**Source material**
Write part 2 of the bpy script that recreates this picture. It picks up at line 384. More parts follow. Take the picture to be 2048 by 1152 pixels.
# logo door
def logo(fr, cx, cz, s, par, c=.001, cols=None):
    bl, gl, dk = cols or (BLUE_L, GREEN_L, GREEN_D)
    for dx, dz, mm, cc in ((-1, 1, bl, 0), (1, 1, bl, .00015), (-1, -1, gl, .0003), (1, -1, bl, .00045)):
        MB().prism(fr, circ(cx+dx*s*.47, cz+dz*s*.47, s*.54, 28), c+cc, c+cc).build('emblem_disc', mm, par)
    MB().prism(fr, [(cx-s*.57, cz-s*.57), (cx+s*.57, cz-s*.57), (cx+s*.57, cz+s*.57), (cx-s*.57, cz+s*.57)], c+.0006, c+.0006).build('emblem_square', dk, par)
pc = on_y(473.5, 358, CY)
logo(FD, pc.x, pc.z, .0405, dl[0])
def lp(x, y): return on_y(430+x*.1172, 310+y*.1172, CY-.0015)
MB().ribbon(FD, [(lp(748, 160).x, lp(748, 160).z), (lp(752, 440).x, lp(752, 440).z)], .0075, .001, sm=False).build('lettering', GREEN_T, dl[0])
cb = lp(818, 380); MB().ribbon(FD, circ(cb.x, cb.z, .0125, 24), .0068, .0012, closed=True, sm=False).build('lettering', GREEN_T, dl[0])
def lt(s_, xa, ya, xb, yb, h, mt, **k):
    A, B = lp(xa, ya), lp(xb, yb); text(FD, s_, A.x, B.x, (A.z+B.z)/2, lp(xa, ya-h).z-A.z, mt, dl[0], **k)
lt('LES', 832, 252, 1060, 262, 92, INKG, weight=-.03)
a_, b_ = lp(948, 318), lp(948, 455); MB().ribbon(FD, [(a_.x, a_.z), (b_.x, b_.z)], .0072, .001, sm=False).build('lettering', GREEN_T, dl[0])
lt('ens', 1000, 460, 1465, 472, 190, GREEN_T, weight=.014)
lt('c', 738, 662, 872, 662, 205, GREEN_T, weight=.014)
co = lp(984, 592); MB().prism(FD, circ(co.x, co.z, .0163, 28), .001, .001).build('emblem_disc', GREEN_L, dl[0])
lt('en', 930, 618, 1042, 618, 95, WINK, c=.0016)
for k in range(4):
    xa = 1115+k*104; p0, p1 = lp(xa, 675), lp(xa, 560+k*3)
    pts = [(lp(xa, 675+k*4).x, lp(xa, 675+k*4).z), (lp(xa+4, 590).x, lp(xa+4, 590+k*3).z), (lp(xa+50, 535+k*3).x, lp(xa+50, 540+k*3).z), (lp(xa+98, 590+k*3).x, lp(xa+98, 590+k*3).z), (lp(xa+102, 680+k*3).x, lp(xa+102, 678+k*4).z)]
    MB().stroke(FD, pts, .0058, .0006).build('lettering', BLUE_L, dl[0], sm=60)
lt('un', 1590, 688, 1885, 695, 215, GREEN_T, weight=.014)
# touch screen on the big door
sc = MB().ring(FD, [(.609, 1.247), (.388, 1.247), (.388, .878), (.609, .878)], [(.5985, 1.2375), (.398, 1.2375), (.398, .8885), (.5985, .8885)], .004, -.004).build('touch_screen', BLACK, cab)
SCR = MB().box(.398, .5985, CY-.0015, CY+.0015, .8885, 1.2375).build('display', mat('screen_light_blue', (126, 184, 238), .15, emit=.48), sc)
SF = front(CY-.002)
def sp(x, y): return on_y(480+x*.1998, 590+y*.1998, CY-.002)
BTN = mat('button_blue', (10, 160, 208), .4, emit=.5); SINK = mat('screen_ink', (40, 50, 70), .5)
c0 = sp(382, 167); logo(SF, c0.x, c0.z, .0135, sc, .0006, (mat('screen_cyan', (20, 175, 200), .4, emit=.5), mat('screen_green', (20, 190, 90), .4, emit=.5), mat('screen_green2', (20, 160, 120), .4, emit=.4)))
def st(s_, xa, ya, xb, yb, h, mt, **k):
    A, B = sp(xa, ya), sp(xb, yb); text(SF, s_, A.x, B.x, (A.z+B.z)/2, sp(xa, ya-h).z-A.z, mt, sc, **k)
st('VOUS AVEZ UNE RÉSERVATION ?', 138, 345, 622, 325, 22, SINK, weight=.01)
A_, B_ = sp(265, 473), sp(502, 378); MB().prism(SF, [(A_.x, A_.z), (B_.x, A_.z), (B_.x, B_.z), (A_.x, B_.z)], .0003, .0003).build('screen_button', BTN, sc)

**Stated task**
The whole listing above needs to be written out again exactly.

**Task result**
Write part 2 of the bpy script that recreates this picture. It picks up at line 384. More parts follow. Take the picture to be 2048 by 1152 pixels.
# logo door
def logo(fr, cx, cz, s, par, c=.001, cols=None):
    bl, gl, dk = cols or (BLUE_L, GREEN_L, GREEN_D)
    for dx, dz, mm, cc in ((-1, 1, bl, 0), (1, 1, bl, .00015), (-1, -1, gl, .0003), (1, -1, bl, .00045)):
        MB().prism(fr, circ(cx+dx*s*.47, cz+dz*s*.47, s*.54, 28), c+cc, c+cc).build('emblem_disc', mm, par)
    MB().prism(fr, [(cx-s*.57, cz-s*.57), (cx+s*.57, cz-s*.57), (cx+s*.57, cz+s*.57), (cx-s*.57, cz+s*.57)], c+.0006, c+.0006).build('emblem_square', dk, par)
pc = on_y(473.5, 358, CY)
logo(FD, pc.x, pc.z, .0405, dl[0])
def lp(x, y): return on_y(430+x*.1172, 310+y*.1172, CY-.0015)
MB().ribbon(FD, [(lp(748, 160).x, lp(748, 160).z), (lp(752, 440).x, lp(752, 440).z)], .0075, .001, sm=False).build('lettering', GREEN_T, dl[0])
cb = lp(818, 380); MB().ribbon(FD, circ(cb.x, cb.z, .0125, 24), .0068, .0012, closed=True, sm=False).build('lettering', GREEN_T, dl[0])
def lt(s_, xa, ya, xb, yb, h, mt, **k):
    A, B = lp(xa, ya), lp(xb, yb); text(FD, s_, A.x, B.x, (A.z+B.z)/2, lp(xa, ya-h).z-A.z, mt, dl[0], **k)
lt('LES', 832, 252, 1060, 262, 92, INKG, weight=-.03)
a_, b_ = lp(948, 318), lp(948, 455); MB().ribbon(FD, [(a_.x, a_.z), (b_.x, b_.z)], .0072, .001, sm=False).build('lettering', GREEN_T, dl[0])
lt('ens', 1000, 460, 1465, 472, 190, GREEN_T, weight=.014)
lt('c', 738, 662, 872, 662, 205, GREEN_T, weight=.014)
co = lp(984, 592); MB().prism(FD, circ(co.x, co.z, .0163, 28), .001, .001).build('emblem_disc', GREEN_L, dl[0])
lt('en', 930, 618, 1042, 618, 95, WINK, c=.0016)
for k in range(4):
    xa = 1115+k*104; p0, p1 = lp(xa, 675), lp(xa, 560+k*3)
    pts = [(lp(xa, 675+k*4).x, lp(xa, 675+k*4).z), (lp(xa+4, 590).x, lp(xa+4, 590+k*3).z), (lp(xa+50, 535+k*3).x, lp(xa+50, 540+k*3).z), (lp(xa+98, 590+k*3).x, lp(xa+98, 590+k*3).z), (lp(xa+102, 680+k*3).x, lp(xa+102, 678+k*4).z)]
    MB().stroke(FD, pts, .0058, .0006).build('lettering', BLUE_L, dl[0], sm=60)
lt('un', 1590, 688, 1885, 695, 215, GREEN_T, weight=.014)
# touch screen on the big door
sc = MB().ring(FD, [(.609, 1.247), (.388, 1.247), (.388, .878), (.609, .878)], [(.5985, 1.2375), (.398, 1.2375), (.398, .8885), (.5985, .8885)], .004, -.004).build('touch_screen', BLACK, cab)
SCR = MB().box(.398, .5985, CY-.0015, CY+.0015, .8885, 1.2375).build('display', mat('screen_light_blue', (126, 184, 238), .15, emit=.48), sc)
SF = front(CY-.002)
def sp(x, y): return on_y(480+x*.1998, 590+y*.1998, CY-.002)
BTN = mat('button_blue', (10, 160, 208), .4, emit=.5); SINK = mat('screen_ink', (40, 50, 70), .5)
c0 = sp(382, 167); logo(SF, c0.x, c0.z, .0135, sc, .0006, (mat('screen_cyan', (20, 175, 200), .4, emit=.5), mat('screen_green', (20, 190, 90), .4, emit=.5), mat('screen_green2', (20, 160, 120), .4, emit=.4)))
def st(s_, xa, ya, xb, yb, h, mt, **k):
    A, B = sp(xa, ya), sp(xb, yb); text(SF, s_, A.x, B.x, (A.z+B.z)/2, sp(xa, ya-h).z-A.z, mt, sc, **k)
st('VOUS AVEZ UNE RÉSERVATION ?', 138, 345, 622, 325, 22, SINK, weight=.01)
A_, B_ = sp(265, 473), sp(502, 378); MB().prism(SF, [(A_.x, A_.z), (B_.x, A_.z), (B_.x, B_.z), (A_.x, B_.z)], .0003, .0003).build('screen_button', BTN, sc)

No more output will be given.